EU Moves Forward Including Shipping in ETS to Reduce Carbon Emissions
The European Council and the European Parliament agreed to move forward on the broad plan to introduce and expand the efforts to reduce carbon emissions across a broad range of industries, including placing the maritime sector under the EU Emissions Trading System. The outcome of the negotiations is part of the ongoing effort to finalize the package known as Fit for 55. The final agreement, which only requires formal adoption by the two governing bodies, raises the EU’s overall targets and introduces additional funding to support the transition while incorporating shipping following the terms of the agreement reached at the end of November.
The EU Emissions Trading System is a carbon market based on a system of cap-and-trade of emission allowances for energy-intensive industries and the power generation sector. The sponsors promote it as following the principle that the polluter pays as the EU seeks to reach carbon neutrality. Under the financial agreement reached on December 18, emissions in the ETS sectors must be cut by 62 percent by 2030, compared to 2005, which is one percentage point more than proposed by the Commission. To reach this reduction, there will be a variety of mechanisms aimed at industry sectors, but also required some agreement for more free allowances early on and accelerating the cuts in later years. As they are bringing more industry into the program, more funding will also be provided through an Innovation Fund to support the development of technologies required for the transition.
“The agreement on the EU Emissions Trading System and the Social Climate Fund is a victory for the climate and for European climate policy,” said Marian Jure?ka, Czech minister for environment, in a statement from the European Council. “This will allow us to meet climate objectives within the main sectors of the economy, while making sure the most vulnerable citizens and micro-enterprises are effectively supported in the climate transition. We can now safely say that the EU has delivered on its promises with ambitious legislation and this puts us at the forefront of fighting climate change globally.”

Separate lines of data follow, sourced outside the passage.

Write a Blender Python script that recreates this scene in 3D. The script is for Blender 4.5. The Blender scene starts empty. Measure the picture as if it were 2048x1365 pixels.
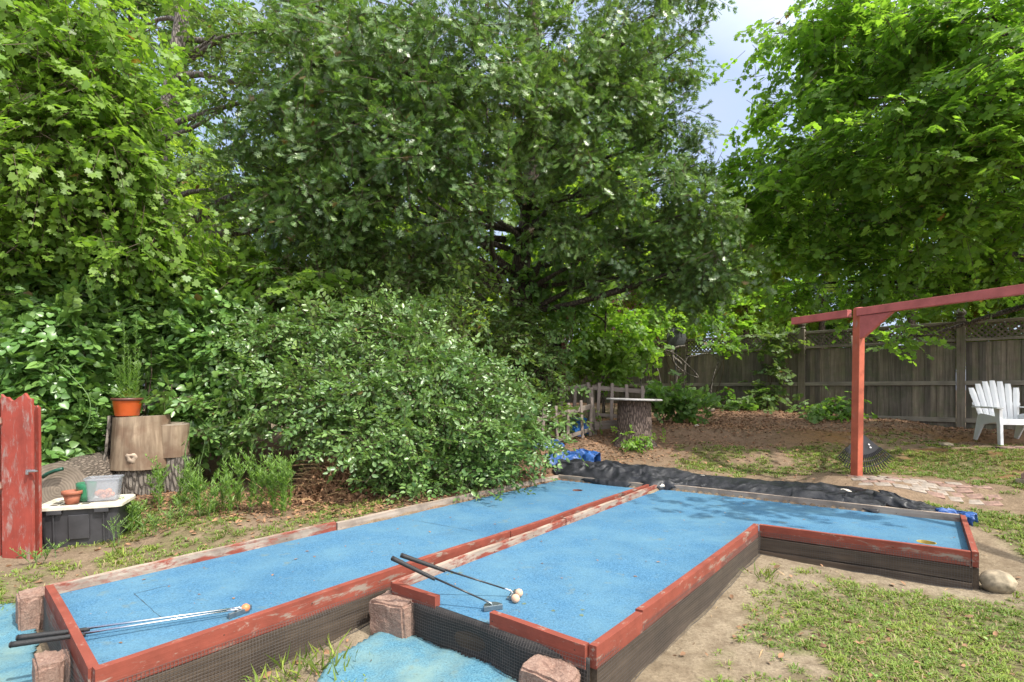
import bpy, math, random
import numpy as np
from math import sin, cos, pi, radians, sqrt, atan2
from mathutils import Vector, Matrix
random.seed(7); rng = np.random.default_rng(7)
scn = bpy.context.scene
COL = scn.collection

# ------------------------------------------------------------------ camera, sky, sun, exposure
CZ, F, HY = 1.40, 1080.0, 780.0            # eye height; focal length and horizon in photo pixels
cam = bpy.data.cameras.new("camera"); camo = bpy.data.objects.new("camera", cam); COL.objects.link(camo)
cam.sensor_width = 36.0; cam.lens = 36.0*F/2048.0; cam.shift_y = (HY-682.5)/2048.0
cam.clip_start = 0.05; cam.clip_end = 2000
camo.location = (0, 0, CZ); camo.rotation_euler = (pi/2, 0, 0)
scn.camera = camo
SUN = Vector((0.46, -0.33, 0.82)).normalized()
el = math.asin(SUN.z); az = atan2(SUN.x, SUN.y)
w = bpy.data.worlds.new("World"); scn.world = w; w.use_nodes = True
nt = w.node_tree; bg = nt.nodes['Background']
sky = nt.nodes.new('ShaderNodeTexSky'); sky.sky_type = 'NISHITA'; sky.sun_disc = False
sky.sun_elevation = el; sky.sun_rotation = az; sky.air_density = 1.0; sky.dust_density = 2.0; sky.ozone_density = 1.2
tc = nt.nodes.new('ShaderNodeTexCoord'); mp = nt.nodes.new('ShaderNodeMapping'); mp.inputs['Scale'].default_value = (1, 1, 2.2)
cn = nt.nodes.new('ShaderNodeTexNoise'); cn.inputs['Scale'].default_value = 2.2; cn.inputs['Detail'].default_value = 7; cn.inputs['Roughness'].default_value = 0.6
cr = nt.nodes.new('ShaderNodeMapRange'); cr.inputs[1].default_value = 0.34; cr.inputs[2].default_value = 0.66; cr.inputs[3].default_value = 0.55; cr.inputs[4].default_value = 1.0
mx = nt.nodes.new('ShaderNodeMix'); mx.data_type = 'RGBA'; dt = nt.nodes.new('ShaderNodeVectorMath'); dt.operation = 'DOT_PRODUCT'; dt.inputs[1].default_value = SUN
dr_ = nt.nodes.new('ShaderNodeMapRange'); dr_.inputs[1].default_value = .28; dr_.inputs[2].default_value = .65
cm = nt.nodes.new('ShaderNodeMix'); cm.data_type = 'RGBA'; cm.inputs['A'].default_value = (1.9, 2.25, 3.1, 1); cm.inputs['B'].default_value = (9.0, 8.9, 8.8, 1)  # sky shaped brighter toward the sun, out of view, to add shadow fill
L = nt.links.new
L(tc.outputs['Generated'], mp.inputs['Vector']); L(mp.outputs[0], cn.inputs['Vector']); L(cn.outputs['Fac'], cr.inputs[0])
L(cr.outputs[0], mx.inputs['Factor']); L(sky.outputs[0], mx.inputs['A']); L(mx.outputs['Result'], bg.inputs['Color'])
L(tc.outputs['Generated'], dt.inputs[0]); L(dt.outputs['Value'], dr_.inputs[0]); L(dr_.outputs[0], cm.inputs['Factor']); L(cm.outputs['Result'], mx.inputs['B'])
bg.inputs['Strength'].default_value = 0.15
sl = bpy.data.lights.new("sun", 'SUN'); sl.energy = 2.7; sl.angle = radians(0.55); sl.color = (1.0, 0.95, 0.86)
so = bpy.data.objects.new("sun", sl); COL.objects.link(so); so.rotation_euler = SUN.to_track_quat('Z', 'Y').to_euler(); so.location = (12, -4, 16)
scn.view_settings.view_transform = 'Standard'; scn.view_settings.look = 'None'; scn.view_settings.gamma = 1; scn.view_settings.exposure = 1.22
scn.render.engine = 'CYCLES'
try:
    scn.cycles.max_bounces = 8; scn.cycles.transmission_bounces = 5; scn.cycles.transparent_max_bounces = 8; scn.cycles.diffuse_bounces = 5
except Exception: pass

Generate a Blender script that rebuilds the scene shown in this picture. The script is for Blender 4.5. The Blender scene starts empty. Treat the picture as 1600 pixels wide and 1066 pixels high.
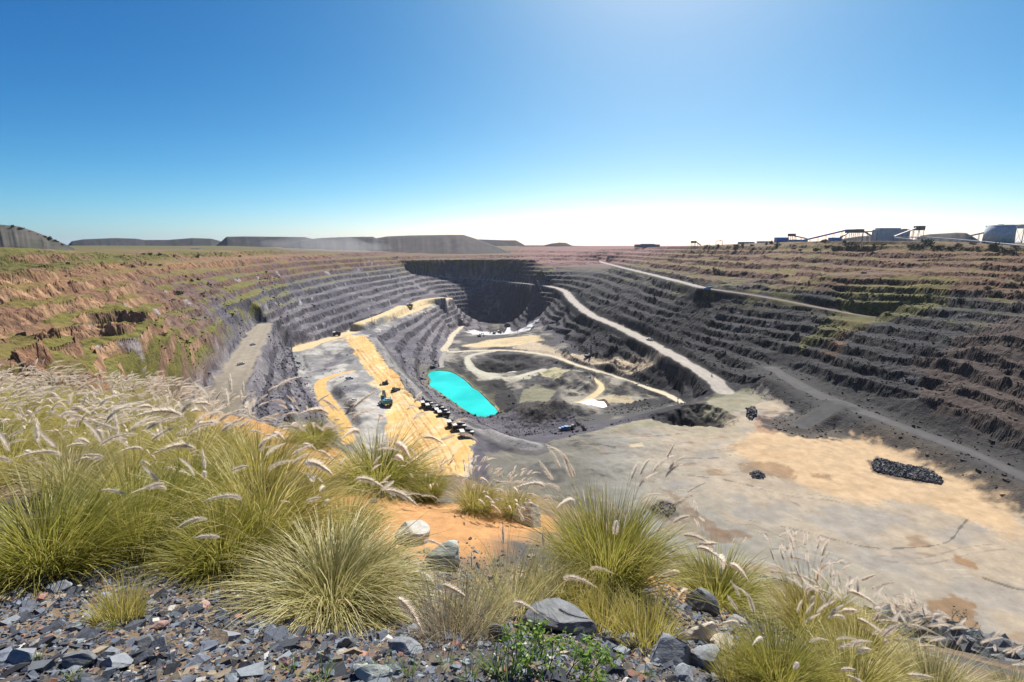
import bpy, bmesh, math, random
import numpy as np
from mathutils import Vector, Matrix, Euler

random.seed(7); np.random.seed(7)
S = bpy.context.scene
COL = S.collection
R = math.radians

# ------------------------------------------------------------------ camera, sky, sun, exposure
F_PX, PITCH = 755.0, R(11.1)
CP, SP = math.cos(PITCH), math.sin(PITCH)
cam_d = bpy.data.cameras.new('camera'); cam = bpy.data.objects.new('camera', cam_d); COL.objects.link(cam)
cam_d.sensor_width = 36.0; cam_d.lens = F_PX * 36.0 / 1600.0
cam_d.clip_start = 0.05; cam_d.clip_end = 60000
cam.location = (0, 0, 0); cam.rotation_euler = (R(90) - PITCH, 0, 0)
S.camera = cam
S.render.resolution_x, S.render.resolution_y = 1024, 682

SUN_EL, SUN_AZ = R(46), R(17)          # azimuth: to the right of the view (+Y)
W = bpy.data.worlds.new('World'); S.world = W; W.use_nodes = True
nt = W.node_tree; nt.nodes.clear()
sky = nt.nodes.new('ShaderNodeTexSky'); sky.sky_type = 'NISHITA'; sky.sun_disc = False
sky.sun_elevation = SUN_EL; sky.sun_rotation = SUN_AZ
sky.altitude = 0; sky.air_density = 0.6; sky.dust_density = 0.8; sky.ozone_density = 6.0
bg = nt.nodes.new('ShaderNodeBackground'); bg.inputs['Strength'].default_value = 0.06
wo = nt.nodes.new('ShaderNodeOutputWorld')
# deepen the sky's own gradient a little (clear dry air over a high plateau)
sep = nt.nodes.new('ShaderNodeSeparateColor'); cmb = nt.nodes.new('ShaderNodeCombineColor'); nt.links.new(sky.outputs[0], sep.inputs[0])
for i_, (a_, g_) in enumerate(((-4.53, 2.341), (-3.34, 1.505), (-2.736, 1.048))):
    pw = nt.nodes.new('ShaderNodeMath'); pw.operation = 'POWER'; pw.inputs[1].default_value = g_; nt.links.new(sep.outputs[i_], pw.inputs[0])
    ml = nt.nodes.new('ShaderNodeMath'); ml.operation = 'MULTIPLY'; ml.inputs[1].default_value = math.exp(a_) / 0.06; mn = nt.nodes.new('ShaderNodeMath'); mn.operation = 'MINIMUM'; mn.inputs[1].default_value = 1.1 / 0.06
    nt.links.new(pw.outputs[0], ml.inputs[0]); nt.links.new(ml.outputs[0], mn.inputs[0]); nt.links.new(mn.outputs[0], cmb.inputs[i_])
nt.links.new(cmb.outputs[0], bg.inputs[0])
nt.links.new(bg.outputs[0], wo.inputs[0])

sun_d = bpy.data.lights.new('sun', 'SUN'); sun_d.energy = 4.6; sun_d.angle = R(0.53); sun_d.color = (1.0, 0.96, 0.9)
sun = bpy.data.objects.new('sun', sun_d); COL.objects.link(sun)
SUN_DIR = Vector((math.sin(SUN_AZ) * math.cos(SUN_EL), math.cos(SUN_AZ) * math.cos(SUN_EL), math.sin(SUN_EL)))
sun.rotation_euler = SUN_DIR.to_track_quat('Z', 'Y').to_euler()
S.view_settings.view_transform = 'Standard'; S.view_settings.look = 'None'
S.view_settings.exposure = 0.8; S.view_settings.gamma = 1.0
S.cycles.max_bounces = 6; S.cycles.transparent_max_bounces = 6
S.cycles.use_denoising = True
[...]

The inclusion of the maritime sector into the EU ETS was a foregone conclusion after the agreement between the different parties just over two weeks ago. While the industry has been critical of the effort, it seemed a further certainty that it would proceed as the International Maritime Organization continues its discussions without new actions. The Marine Environment and Protection Committee concluded its meeting at the end of last week, MEPC 79, with mostly promises to continue the discussions before revising the rules in mid-2023.
The agreement reached by the Council and Parliament on Sunday marketed the first time that shipping has definitively been included in the efforts. They agreed on a gradual introduction of obligations for shipping companies to surrender allowances starting at 40 percent of emissions from 2024, 70 percent for 2025, and 100 percent for 2026. As expected, the rules incorporate most large vessels into the ETS. Big offshore vessels of over 5,000 gross tons and above will be included in the 'MRV regulation' on the monitoring, reporting, and verification of CO2 emissions from 2025 and in the EU ETS from 2027. General cargo vessels and off-shore vessels between 400-5,000 gross tons will be included in the regulation from 2025 and their inclusion in EU ETS will be reviewed in 2026.
In addition, the agreement takes into account geographical specificities and proposes transitional measures for small islands, ice class ships, and journeys relating to outermost regions and public service obligations and strengthens measures to combat the risk of evasion in the maritime sector. They noted as part of the agreement, certain member states with a relatively high number of shipping companies will in addition receive 3.5 percent of the ceiling of the auctioned allowances to be distributed among them. In a key victory for environmentalists, non-CO2 emissions, namely methane and N2O, will be incorporated into the MRV regulation from 2024 and in the EU ETS from 2026.
Many of the leading shipping companies have warned that the adoption of these regulations will add to the cost of shipping. MSC and Maersk for example outlined the anticipated costs that will be passed along to customers due to the ETS program.
Environmentalists welcomed the EU action while also criticizing it as not going far enough in the efforts to reach carbon neutrality. They however share the belief that it will apply additional pressure on the IMO to move forward with broader global programs when it adopts its final revisions in June 2023.